En fin, me parece milagroso que funcione bien un sistema en el que la ejecución de las penas está prácticamente huérfana de regulación, o en el que todo el proceso penal parece terminarse y acabarse con el acto iniciático de la imputación, en el que el juez baja al terreno de juego y se pone enfrente del acusado, para acto seguido pretender trasladar al conjunto de la sociedad que la base de su actividad es su independencia, y la manifestación de su independencia es la imparcialidad en el proceso. Que se lo digan al sujeto contra el que dirige la imputación -incluso en contra del criterio de los acusadores, a veces- o que se lo digan a las víctimas en el caso contrario, cuando decide -y es Juez, con el peso que esa condición tiene cuando de decidir se trata- que es inocente y archiva el caso, también sin que nadie se lo haya pedido.
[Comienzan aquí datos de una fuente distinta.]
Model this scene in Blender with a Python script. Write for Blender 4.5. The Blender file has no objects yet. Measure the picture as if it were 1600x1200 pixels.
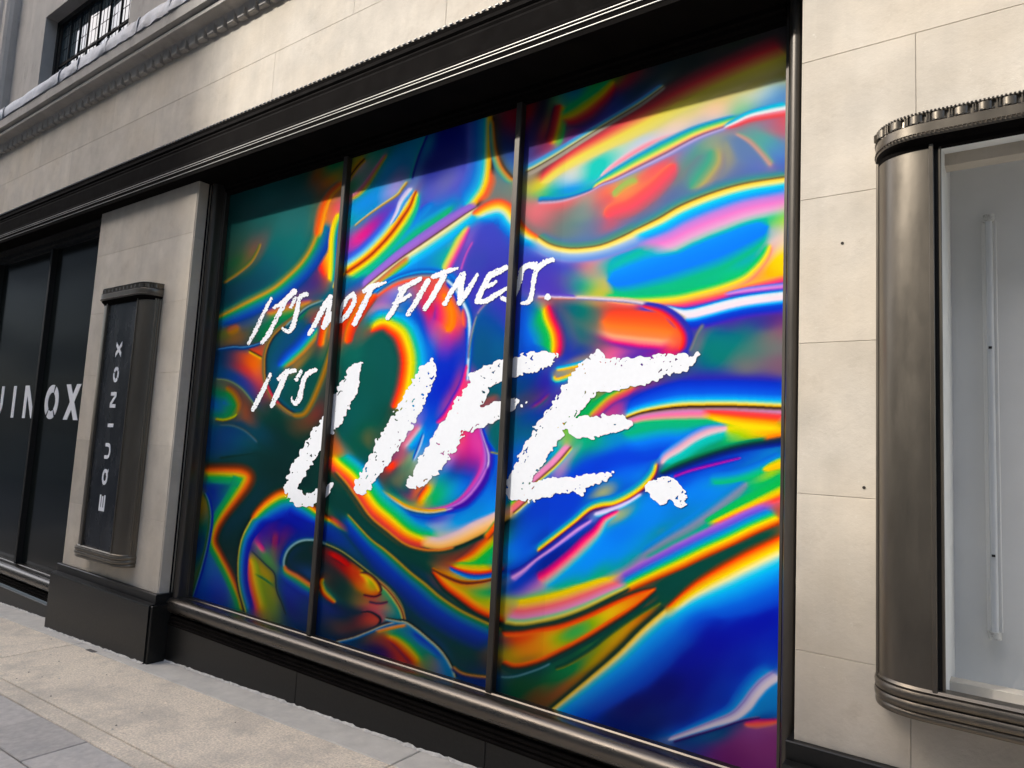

El papel de la instrucción

Prácticamente todos los países del mundo, incluso los que alguna vez tuvieron ya este sistema, han llegado a la conclusión de que no funciona bien. Lo han pensado, y han decidido que no, que prefieren otro, en el que el acusador acusa, la defensa defiende, y el juez arbitra la contienda y decide, al final, quién ha aportado más convincentes razones para decidir si el sujeto ha de ser sometido a juicio o no.

Yo no descarto que todos esos países se hayan equivocado en su análisis y nosotros tengamos un sistema mejor. Lo que digo es que ellos lo han discutido y lo han decidido, y nosotros en más de treinta años de vida constitucional no hemos tenido ocasión de estar delante de un texto que nos permita discutir sabiendo de qué hablamos.

Más bien somos especialistas en dar palos de ciego, manejando unos pocos lugares comunes que sirven para cubrir el expediente cuando pregunta el periodista de turno. No hace mucho hemos vivido un espectacular ejemplo: una noticia de prensa sobre la existencia de un texto de ley de enjuiciamiento criminal, que el Ministerio de Justicia tiene redactada, daba lugar a inmediatas y categóricas reacciones de sólidos juristas que reunían una característica común: que ninguno de ellos se había leído ni una línea del texto.

Pues bien, leerse ese texto -para lo que sería por cierto conveniente que el Ministerio de Justicia de una vez lo haga público- y los que puedan venir detrás de él, con la firme voluntad de cambiar un sistema que, lamento informarles, no funciona nada bien, puede ser una buena tarea para empezar la segunda década del siglo XXI. Y hacerlo, además, con ganas, porque también por esa vía el siglo XXI nos puede poner en aprietos.

Y, no se olviden, el siglo XXI ya no es el futuro. Es parte, incluso, de nuestro pasado más reciente, del que deberíamos aprender hacia dónde y cómo mirar.

De que acertemos depende nuestra seguridad, nuestro bienestar, el desarrollo de nuestras vidas y el futuro de nuestros hijos, porque ya habíamos quedado en que la garantía de la seguridad es, cuando todo se pone mal, cosa de la Justicia.


(*) Cándido Conde-Pumpido es Fiscal General del Estado.